Issues management is working on the drafting of a procedure of issues management, in which a great deal of attention is paid to the components that the authors consider important. The whole is concluded with some overviews of concrete approaches in two existing organizations.

Concerning Crisis Management, it is the intention that you remember the following (not necessarily in this order and certainly not an exhaustive list):


  • Be the first to share, recognize first that there is a problem.
  • Rectify immediately any error that comes into the media.
  • Be complete, correct, honest, transparent and willing to communicate. Do not say things like ‘no comment’ and if nothing is known yet, then tell them you will not leave no stone unconverted untill is known how things work.
  • Provide a place to speak to the press. It’s best to work one-on-one for the television channels. The latter can take a lot of time and energy and therefore it can be interesting to have a single TV interview set up in consultation with all channels.
  • Start communicating immediately, even if you do not have any information yet.
  • Always discuss the following topics in the following order:

    • People
    • Environment and environs
    • Properties
    • Money

And always talk first about the facts, then emotions and then state a vision of what you will do or are doing about it.

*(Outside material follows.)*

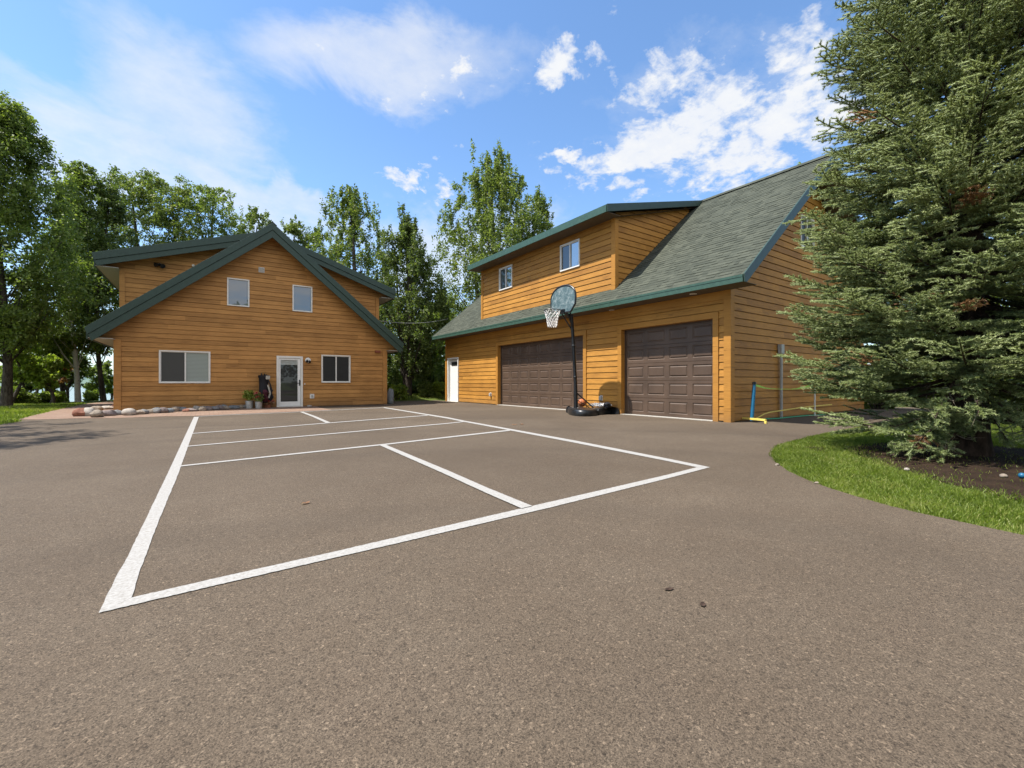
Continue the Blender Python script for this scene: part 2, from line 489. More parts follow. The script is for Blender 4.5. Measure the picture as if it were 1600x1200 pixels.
    # ridge cap drawn by caller
def window(parent, axis, c, sgn, u0, u1, z0, z1, panes, frame='white', fw=.045, proud=.05, sash=True, mirror=False):
    """white framed window; panes: list of (material, fraction)"""
    def bx(mb, a0, a1, p0, p1, b0, b1):
        lo, hi = c+sgn*p0, c+sgn*p1
        if axis == 'X': mb.box(lo, hi, a0, a1, b0, b1)
        else: mb.box(a0, a1, lo, hi, b0, b1)
    f = MB()
    bx(f, u0, u1, -.02, proud, z0, z0+fw); bx(f, u0, u1, -.02, proud, z1-fw, z1)
    bx(f, u0, u0+fw, -.02, proud-.001, z0+fw, z1-fw); bx(f, u1-fw, u1, -.02, proud-.001, z0+fw, z1-fw)
    fr = f.build('window', M[frame], parent, bevel=.004)
    n = len(panes); a = u0+fw; W = u1-u0-2*fw
    if n > 1:
        m = MB(); cx = a+W*panes[0][1]
        bx(m, cx-.022, cx+.022, -.02, proud-.02, z0+fw, z1-fw); m.build('mullion', M[frame], fr)
    for mt, fr_ in panes:
        p = MB(); e = a+W*fr_
        q = [(a, z0+fw), (e, z0+fw), (e, z1-fw), (a, z1-fw)]
        cc = c-sgn*.012
        p.poly([(cc, u, z) if axis == 'X' else (u, cc, z) for u, z in q]); p.build('pane', M[mt], fr)
        if n > 1:
            s = MB(); g = .02
            bx(s, a+.001, e-.001, -.010, .018, z0+fw, z0+fw+g); bx(s, a+.001, e-.001, -.010, .018, z1-fw-g, z1-fw)
            bx(s, a+.001, a+g, -.010, .017, z0+fw+g, z1-fw-g); bx(s, e-g, e-.001, -.010, .017, z0+fw+g, z1-fw-g)
            s.build('sash', M[frame], fr)
        a = e
    return fr

# ================================================================ LEFT HOUSE
HX0, HX1, HY, HYB = -2.52, 6.91, 20.2, 33.0
HXC = 2.195; SL = .834; APX = 7.31; RY = 19.7; RYB = 33.5
house = thing('house', 'cedar-sided gabled house with green roof edges, facing the court left of the garage', 'house', (HXC, HY, 0))
def roofz(x, off=0): return APX-off-SL*abs(x-HXC)
ops_h = []
def hwin(x0, x1, yt, yb, panes):
    xm = (x0+x1)/2
    u0 = onY(x0, 500, HY)[0]; u1 = onY(x1, 500, HY)[0]
    zt = onY(xm, yt, HY)[1]; zb = onY(xm, yb, HY)[1]
    ops_h.append((u0, u1, zb, zt)); return (u0, u1, zb, zt, panes)
hw = [hwin(248.3, 328.8, 548.3, 598.8, [('glass_screen', .5), ('glass_blind', .5)]),
      hwin(354.7, 389.6, 435.7, 478.7, [('glass_sky', 1)]),
      hwin(456.8, 487.8, 446.7, 487.3, [('glass_sky', 1)]),
      hwin(502, 547.3, 555, 598, [('glass_dark', .5), ('glass_dark', .5)])]
du0, du1 = onY(432, 500, HY)[0], onY(473, 500, HY)[0]; dzt = onY(452, 556.5, HY)[1]
ops_h.append((du0, du1, -.1, dzt))
ZS = 2.5
def gable_iv(z):
    if z < ZS: return (HX0, HX1)
    h = (APX-.30-z)/SL
    if h <= 0: return None
    return (max(HXC-h, -3.02), min(HXC+h, 7.41))
w = MB()
siding(w, 'Y', HY, -1, 0.02, APX-.30, .172, gable_iv, ops_h, .016, 3, breaks=(ZS, roofz(HX0)-.3))
sidez = 3.2
siding(w, 'X', HX0, -1, 0.02, 2.6, .172, lambda z: (HY, HYB), (), .02, 4)
siding(w, 'X', HX1, 1, 0.02, 2.6, .172, lambda z: (HY, HYB), (), .02, 5)
w.poly([(HX0, HYB, 0), (HX1, HYB, 0), (HX1, HYB, 2.6), (HXC, HYB, APX-.2), (HX0, HYB, 2.6)])
w.box(HX0+.02, HX1-.02, HY+.02, HYB-.02, -.12, .01)
w.build('wall', M['siding_house'], house)
t_ = MB()
cw = .15
t_.box(HX0-.025, HX0+cw, HY-.045, HY-.001, 0, ZS-.001); t_.box(HX0-.045, HX0-.022, HY-.043, HY+cw, 0, ZS-.001)
t_.build('corner_trim', M['siding_house'], house); t_ = MB()
t_.box(HX1-cw, HX1+.025, HY-.045, HY-.001, 0, ZS-.001); t_.box(HX1+.022, HX1+.045, HY-.043, HY+cw, 0, ZS-.001)
t_.build('corner_trim', M['siding_house'], house)
# main roof
r = MB()
shingles(r, -3.21, roofz(-3.21), HXC, APX, RY+.02, RYB, .15, 11)
shingles(r, 7.60, roofz(7.60), HXC, APX, RY+.02, RYB, .15, 12)
for s in (-1, 1):
    r.bar((HXC+s*.07, RY, APX-.02), (HXC+s*.07, RYB, APX-.02), .2, .03, (s*.64, 0, .77))
roof = r.build('roof', M['shingle'], house)
sl = MB()
sl.prismY([(-3.19, roofz(-3.19)-.012), (HXC, APX-.012), (7.58, roofz(7.58)-.012), (7.5, roofz(7.5)-.14), (HXC, APX-.15), (-3.1, roofz(-3.1)-.14)], RY+.05, RYB-.01)
sl.build('roof_deck', M['soffit'], house)
def chevron(x0, x1, o0, o1, e0, e1):
    return [(x0+e0, roofz(x0+e0, o0)), (HXC, APX-o0), (x1-e0, roofz(x1-e0, o0)), (x1-e1, roofz(x1-e1, o1)), (HXC, APX-o1), (x0+e1, roofz(x0+e1, o1))]
fb = MB(); fb.prismY(chevron(-3.21, 7.60, .0, .28, 0, .07), RY-.035, RY+.02)
fb.build('rake_board', M['green'], house, bevel=.004)
fb = MB(); fb.prismY(chevron(-3.21, 7.60, .285, .575, .07, .17), RY, RY+.045)
fb.build('rake_board', M['green'], house, bevel=.004)
fb = MB()
for xe in (-3.16, 7.55):
    fb.box(xe-.02, xe+.02, RY+.05, RYB, 2.44, roofz(xe)-.03)
fb.islands('fascia', M['green'], house)
sf = MB()
sf.box(-3.14, HX0, RY+.05, RYB, ZS-.03, ZS-.012); sf.box(HX1, 7.53, RY+.05, RYB, ZS-.03, ZS-.012)
sf.islands('soffit', M['soffit_pale'], house)
sf = MB()
for s in (-1, 1):
    e = HXC+s*5.25
    sf.poly([(e, RY+.04, roofz(e, .36)), (HXC, RY+.04, APX-.36), (HXC, HY, APX-.36), (e, HY, roofz(e, .36))])
sf.build('rake_soffit', M['soffit'], house)
# shed dormers each side
DY, DRY = 21.3, 20.8
for s in (-1, 1):
    xe = -3.2 if s < 0 else 7.6
    xw = HX0 if s < 0 else HX1
    ds = (APX-.005-5.5)/abs(HXC-xe)
    dz = lambda x, off=0: 5.5-off+ds*abs(x-xe)
    dm = MB(); ZD = 5.10
    def div(z):
        inner = HXC+s*(APX-z)/SL          # main roof surface
        up = xe-s*(z-(5.5-.30))/ds if z > 5.2 else xw
        if z >= ZD: out = xe-s*max(.1, (z-5.2)/ds)
        else: out = xw
        if s < 0:
            return (out, inner) if inner > out else None
        return (inner, out) if inner < out else None
    siding(dm, 'Y', DY, -1, 3.30, 6.6, .172, div, (), .016, 20+s, breaks=(ZD, 5.2))
    siding(dm, 'X', xw, s, 3.30, 5.3, .172, lambda z: (DY, RYB-1), (), .02, 23+s)
    dm.poly([(xw, RYB-1, 3.3), (HXC, RYB-1, 7.1), (xw, RYB-1, 5.3)])
    d_ = dm.build('dormer', M['siding_house'], house)
    tr = MB(); a, b = sorted((xw-s*.13, xw+s*.025))
    tr.box(a, b, DY-.045, DY-.001, 3.2, ZD-.002); tr.build('corner_trim', M['siding_house'], d_)
    rr = MB(); shingles(rr, xe, dz(xe), HXC, APX, DRY+.02, RYB-.5, .15, 31+s)
    rr.build('dormer_roof', M['shingle'], d_)
    dk = MB(); dk.prismY([(xe-s*.02, dz(xe)-.012), (HXC, APX-.02), (HXC, APX-.16), (xe-s*.05, dz(xe)-.15)], DRY+.05, RYB-.51)
    dk.build('roof_deck', M['soffit'], d_)
    b1 = MB(); b1.prismY([(xe, 5.5), (HXC, APX), (HXC, APX-.25), (xe-s*.04, 5.25)], DRY-.035, DRY+.02); b1.build('rake_board', M['green'], d_, bevel=.004)
    b2 = MB(); b2.prismY([(xe-s*.04, 5.245), (HXC, APX-.255), (HXC, APX-.46), (xe-s*.12, 5.07)], DRY, DRY+.045); b2.build('rake_board', M['green'], d_, bevel=.004)
    fc = MB(); a, b = sorted((xe-s*.04, xe-s*.08)); fc.box(a, b, DRY+.05, RYB-.5, 5.05, 5.47); fc.build('fascia', M['green'], d_)
    so = MB(); a, b = sorted((xe-s*.08, xw)); so.box(a, b, DRY+.05, RYB-.5, ZD-.03, ZD-.012); so.build('soffit', M['soffit_pale'], d_)
    so = MB(); e = xe-s*.1
    so.poly([(e, DRY+.04, dz(e, .3)), (HXC, DRY+.04, APX-.3), (HXC, DY, APX-.3), (e, DY, dz(e, .3))]); so.build('rake_soffit', M['soffit'], d_)
for u0, u1, z0, z1, pn in hw:
    window(house, 'Y', HY, -1, u0, u1, z0, z1, pn)
# glazed door
f = MB(); fw = .085
f.box(du0, du0+fw, HY-.05, HY+.05, .03, dzt); f.box(du1-fw, du1, HY-.05, HY+.05, .03, dzt); f.box(du0+fw, du1-fw, HY-.049, HY+.05, dzt-fw, dzt)
f.box(du0, du1, HY-.06, HY+.05, .0, .03)
df = f.build('door_frame', M['white'], house, bevel=.004)
g0, g1 = onY(437.5, 500, HY)[0]+.02, onY(465, 500, HY)[0]; gz0 = onY(452, 627.5, HY)[1]; gz1 = onY(452, 562.5, HY)[1]
L0, L1 = du0+fw+.006, du1-fw-.006; lz = dzt-fw-.008
f = MB(); y0, y1 = HY-.015, HY+.03
f.box(L0, g0, y0, y1, .04, lz); f.box(g1, L1, y0, y1, .04, lz); f.box(g0, g1, y0+.001, y1, .04, gz0); f.box(g0, g1, y0+.001, y1, gz1, lz)
dr = f.build('door', M['white_door'], house, bevel=.003)
MB().poly([(g0, HY+.012, gz0), (g1, HY+.012, gz0), (g1, HY+.012, gz1-.20), (g0, HY+.012, gz1-.20)]).build('pane', M['glass'], dr)
MB().poly([(g0, HY+.010, gz1-.20), (g1, HY+.010, gz1-.20), (g1, HY+.010, gz1), (g0, HY+.010, gz1)]).build('shade', M['glass_curtain'], dr)
hx = onY(468, 600, HY)[0]
MB().box(hx-.022, hx+.022, HY-.032, HY-.012, .88, 1.12).tube([(hx, HY-.03, .98), (hx, HY-.07, .98), (hx-.10, HY-.075, .98)], .012).build('handle', M['black'], dr)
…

Prevent a void in communication.

  • Always make sure that your actions are in the spotlight, and that you are heard.
  • Avoid putting bad blood in the population.
  • Visit the disaster site.
  • Acknowledge fault when it is proven, not before. Refer to experts for the evidence and do not be tempted into endless defense talk.
  • Never speculate about what you do not know.
  • If the press does not pay attention to you, do not walk away, stay in the area but do not pull any attention to your organization. Do not be a ‘sitting target’.
  • Do not ignore any media source.
  • Be willing to pay ex-gratia.

All this is extensively upholstered with cases where it worked and where it did not work.